See https://evan.nemerson.com/2021/05/04/portability-is-reliabil... if you're curious about more practical implications.

1 comments

I suppose this is one of those things where people’s experiences vary widely, but FWIW after 20 years of writing C/C++, I can count the number of times this has bitten me on one finger. And even then, I still think it was more likely just an optimizer bug in the god-awful compiler.
Yes, I think it heavily depends on what you're doing and your mindset.

E.g. if you work with a single compiler on a single platform all the time and expect the compiler to "just compile the code", then you're likely to learn all its quirks, avoid them automatically, use proper abstractions/contracts/invariants to guard against incorrect code, etc.

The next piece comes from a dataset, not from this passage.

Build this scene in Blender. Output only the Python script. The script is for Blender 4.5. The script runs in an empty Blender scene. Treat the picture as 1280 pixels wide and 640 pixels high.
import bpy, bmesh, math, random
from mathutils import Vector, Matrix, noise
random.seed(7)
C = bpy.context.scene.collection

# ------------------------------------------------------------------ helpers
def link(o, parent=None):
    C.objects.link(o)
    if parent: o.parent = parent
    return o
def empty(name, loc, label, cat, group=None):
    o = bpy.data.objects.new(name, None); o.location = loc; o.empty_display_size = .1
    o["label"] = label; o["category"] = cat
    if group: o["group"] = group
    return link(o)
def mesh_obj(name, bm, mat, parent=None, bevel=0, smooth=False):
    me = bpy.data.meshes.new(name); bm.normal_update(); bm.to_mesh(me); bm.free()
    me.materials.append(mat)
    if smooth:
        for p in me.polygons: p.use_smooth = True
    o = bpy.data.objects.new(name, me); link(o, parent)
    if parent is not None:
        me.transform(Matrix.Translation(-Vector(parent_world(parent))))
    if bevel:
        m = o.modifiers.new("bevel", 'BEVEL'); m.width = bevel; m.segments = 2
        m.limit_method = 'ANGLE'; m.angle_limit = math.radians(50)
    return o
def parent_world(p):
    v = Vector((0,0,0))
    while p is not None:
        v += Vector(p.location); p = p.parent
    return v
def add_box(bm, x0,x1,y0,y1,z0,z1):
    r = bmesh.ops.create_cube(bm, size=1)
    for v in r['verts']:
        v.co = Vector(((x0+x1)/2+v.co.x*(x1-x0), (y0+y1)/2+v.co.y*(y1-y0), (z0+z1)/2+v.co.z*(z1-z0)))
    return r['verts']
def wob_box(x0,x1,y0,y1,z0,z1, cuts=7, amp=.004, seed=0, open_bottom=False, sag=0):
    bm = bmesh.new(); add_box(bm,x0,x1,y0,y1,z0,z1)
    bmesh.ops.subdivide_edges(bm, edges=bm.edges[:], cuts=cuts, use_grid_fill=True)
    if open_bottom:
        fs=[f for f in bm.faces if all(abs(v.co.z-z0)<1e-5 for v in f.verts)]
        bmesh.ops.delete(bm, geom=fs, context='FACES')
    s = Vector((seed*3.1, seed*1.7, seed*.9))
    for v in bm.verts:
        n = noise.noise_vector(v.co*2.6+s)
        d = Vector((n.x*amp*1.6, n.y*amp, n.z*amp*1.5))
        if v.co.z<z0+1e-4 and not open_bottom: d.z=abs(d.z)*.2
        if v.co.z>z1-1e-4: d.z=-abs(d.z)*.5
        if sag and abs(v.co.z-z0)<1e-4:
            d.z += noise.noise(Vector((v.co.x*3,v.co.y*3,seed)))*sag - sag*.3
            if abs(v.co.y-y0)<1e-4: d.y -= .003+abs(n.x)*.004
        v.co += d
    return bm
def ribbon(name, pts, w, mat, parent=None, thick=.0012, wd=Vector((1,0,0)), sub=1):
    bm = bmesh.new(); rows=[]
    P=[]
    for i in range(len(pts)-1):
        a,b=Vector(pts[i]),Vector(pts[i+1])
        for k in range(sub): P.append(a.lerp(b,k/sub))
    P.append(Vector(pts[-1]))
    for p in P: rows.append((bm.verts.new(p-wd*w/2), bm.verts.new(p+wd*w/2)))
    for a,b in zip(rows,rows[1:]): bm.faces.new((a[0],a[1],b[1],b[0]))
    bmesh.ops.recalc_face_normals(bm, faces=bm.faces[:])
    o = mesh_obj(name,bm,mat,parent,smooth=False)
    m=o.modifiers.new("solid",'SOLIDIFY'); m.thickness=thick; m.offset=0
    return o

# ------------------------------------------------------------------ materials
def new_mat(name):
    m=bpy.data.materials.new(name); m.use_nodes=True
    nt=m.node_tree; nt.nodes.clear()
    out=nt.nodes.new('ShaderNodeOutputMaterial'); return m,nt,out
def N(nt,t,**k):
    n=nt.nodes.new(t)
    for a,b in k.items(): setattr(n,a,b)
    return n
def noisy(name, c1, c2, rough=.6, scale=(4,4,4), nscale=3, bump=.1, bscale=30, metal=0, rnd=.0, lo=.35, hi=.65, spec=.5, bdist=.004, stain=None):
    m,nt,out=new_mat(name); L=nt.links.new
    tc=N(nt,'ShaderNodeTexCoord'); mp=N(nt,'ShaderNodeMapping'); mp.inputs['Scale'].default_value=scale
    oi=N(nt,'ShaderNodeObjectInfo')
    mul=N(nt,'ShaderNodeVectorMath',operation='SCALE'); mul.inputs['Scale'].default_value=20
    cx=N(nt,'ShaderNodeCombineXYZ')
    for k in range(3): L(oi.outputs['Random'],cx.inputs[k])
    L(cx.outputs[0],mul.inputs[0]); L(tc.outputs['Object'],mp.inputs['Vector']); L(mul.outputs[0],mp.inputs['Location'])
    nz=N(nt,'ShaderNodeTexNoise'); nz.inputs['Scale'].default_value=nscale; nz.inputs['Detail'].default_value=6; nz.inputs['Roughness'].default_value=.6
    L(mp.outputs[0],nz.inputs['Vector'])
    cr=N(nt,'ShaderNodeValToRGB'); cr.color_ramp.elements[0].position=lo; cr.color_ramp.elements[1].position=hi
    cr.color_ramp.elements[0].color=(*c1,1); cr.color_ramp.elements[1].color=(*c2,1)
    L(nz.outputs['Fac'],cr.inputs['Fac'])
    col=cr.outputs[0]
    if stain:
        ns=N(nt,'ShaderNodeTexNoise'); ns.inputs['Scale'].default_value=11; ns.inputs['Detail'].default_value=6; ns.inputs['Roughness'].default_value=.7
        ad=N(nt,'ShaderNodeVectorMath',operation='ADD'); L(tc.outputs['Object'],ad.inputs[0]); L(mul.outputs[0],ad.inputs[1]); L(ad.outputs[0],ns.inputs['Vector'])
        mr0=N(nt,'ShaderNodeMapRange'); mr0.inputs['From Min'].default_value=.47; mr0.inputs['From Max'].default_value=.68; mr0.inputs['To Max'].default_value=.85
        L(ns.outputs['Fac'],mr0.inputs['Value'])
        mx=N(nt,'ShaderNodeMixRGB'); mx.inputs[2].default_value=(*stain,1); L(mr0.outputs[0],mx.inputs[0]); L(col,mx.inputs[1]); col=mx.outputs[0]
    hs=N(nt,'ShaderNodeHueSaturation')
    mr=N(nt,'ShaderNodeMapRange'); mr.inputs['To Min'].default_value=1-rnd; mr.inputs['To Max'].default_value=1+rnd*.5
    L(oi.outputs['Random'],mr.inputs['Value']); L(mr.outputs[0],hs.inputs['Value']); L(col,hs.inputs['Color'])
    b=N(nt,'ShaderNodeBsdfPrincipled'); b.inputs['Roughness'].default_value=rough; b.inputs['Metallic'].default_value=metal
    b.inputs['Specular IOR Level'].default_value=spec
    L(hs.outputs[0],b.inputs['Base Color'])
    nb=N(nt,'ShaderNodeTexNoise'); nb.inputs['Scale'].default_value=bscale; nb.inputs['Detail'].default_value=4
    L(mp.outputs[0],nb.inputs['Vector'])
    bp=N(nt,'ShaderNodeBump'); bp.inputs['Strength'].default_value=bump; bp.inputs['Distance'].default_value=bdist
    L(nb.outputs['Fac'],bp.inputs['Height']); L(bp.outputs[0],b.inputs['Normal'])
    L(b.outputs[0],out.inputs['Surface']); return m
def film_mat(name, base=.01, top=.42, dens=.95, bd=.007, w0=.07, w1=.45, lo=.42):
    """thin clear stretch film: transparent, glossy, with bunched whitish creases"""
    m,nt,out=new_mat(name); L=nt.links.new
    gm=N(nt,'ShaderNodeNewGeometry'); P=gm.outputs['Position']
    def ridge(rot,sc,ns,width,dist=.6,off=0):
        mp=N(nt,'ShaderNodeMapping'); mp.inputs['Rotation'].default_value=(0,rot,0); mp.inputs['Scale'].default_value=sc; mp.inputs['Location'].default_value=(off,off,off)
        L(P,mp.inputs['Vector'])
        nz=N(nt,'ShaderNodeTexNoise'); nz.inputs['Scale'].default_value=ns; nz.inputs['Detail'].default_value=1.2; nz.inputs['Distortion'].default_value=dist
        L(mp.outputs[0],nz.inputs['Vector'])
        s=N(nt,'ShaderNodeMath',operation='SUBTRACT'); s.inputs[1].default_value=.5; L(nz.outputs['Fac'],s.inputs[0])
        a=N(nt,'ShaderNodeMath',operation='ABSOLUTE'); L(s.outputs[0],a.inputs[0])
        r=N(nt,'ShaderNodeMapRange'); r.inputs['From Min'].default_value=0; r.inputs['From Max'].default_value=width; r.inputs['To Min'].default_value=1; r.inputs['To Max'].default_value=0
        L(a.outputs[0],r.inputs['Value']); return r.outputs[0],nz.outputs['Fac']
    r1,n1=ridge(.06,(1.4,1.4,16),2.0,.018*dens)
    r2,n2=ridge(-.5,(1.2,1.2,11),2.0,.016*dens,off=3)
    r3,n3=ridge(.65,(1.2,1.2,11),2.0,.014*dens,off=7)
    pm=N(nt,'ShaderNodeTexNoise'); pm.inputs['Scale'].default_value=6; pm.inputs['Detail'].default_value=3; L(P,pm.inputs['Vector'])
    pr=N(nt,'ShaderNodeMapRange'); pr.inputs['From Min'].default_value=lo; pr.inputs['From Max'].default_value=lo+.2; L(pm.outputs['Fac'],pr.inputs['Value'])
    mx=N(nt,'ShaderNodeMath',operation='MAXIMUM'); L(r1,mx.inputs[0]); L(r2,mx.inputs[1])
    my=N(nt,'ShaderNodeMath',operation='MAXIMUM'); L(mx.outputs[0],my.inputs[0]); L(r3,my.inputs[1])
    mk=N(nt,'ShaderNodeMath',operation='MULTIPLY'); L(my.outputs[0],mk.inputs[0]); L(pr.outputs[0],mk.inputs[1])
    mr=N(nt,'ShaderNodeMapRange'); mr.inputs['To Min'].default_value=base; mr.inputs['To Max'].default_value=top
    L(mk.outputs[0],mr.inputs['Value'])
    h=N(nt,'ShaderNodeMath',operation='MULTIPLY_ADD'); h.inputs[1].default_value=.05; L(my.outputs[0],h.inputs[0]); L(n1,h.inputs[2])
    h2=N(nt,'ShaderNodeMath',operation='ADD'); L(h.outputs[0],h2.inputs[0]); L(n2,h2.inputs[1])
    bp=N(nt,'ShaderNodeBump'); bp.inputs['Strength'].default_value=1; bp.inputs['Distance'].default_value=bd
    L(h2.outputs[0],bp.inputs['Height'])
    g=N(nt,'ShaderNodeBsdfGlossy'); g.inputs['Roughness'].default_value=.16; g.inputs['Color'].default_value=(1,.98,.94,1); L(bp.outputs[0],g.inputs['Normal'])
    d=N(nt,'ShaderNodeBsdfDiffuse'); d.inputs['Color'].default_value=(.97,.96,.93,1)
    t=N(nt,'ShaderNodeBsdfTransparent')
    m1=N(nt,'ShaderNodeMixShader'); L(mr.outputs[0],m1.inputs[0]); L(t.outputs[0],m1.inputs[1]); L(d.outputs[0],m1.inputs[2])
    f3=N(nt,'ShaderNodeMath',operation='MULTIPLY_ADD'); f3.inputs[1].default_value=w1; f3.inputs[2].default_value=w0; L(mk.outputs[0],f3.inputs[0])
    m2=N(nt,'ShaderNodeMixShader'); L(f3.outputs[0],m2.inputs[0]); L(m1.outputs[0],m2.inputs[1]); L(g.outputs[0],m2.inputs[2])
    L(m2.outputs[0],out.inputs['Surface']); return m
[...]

Moreover, you likely know how exactly the most popular UB shows itself with your compiler.

If you juggle compilers all the time and work with not-so-high-quality code (legacy or not), especially the one with little tests, I expect UB to pop up a lot. Or even if you just test on one platform and do final runs on another, that happens all the time in competitive programming or home assignment grading, especially with beginners.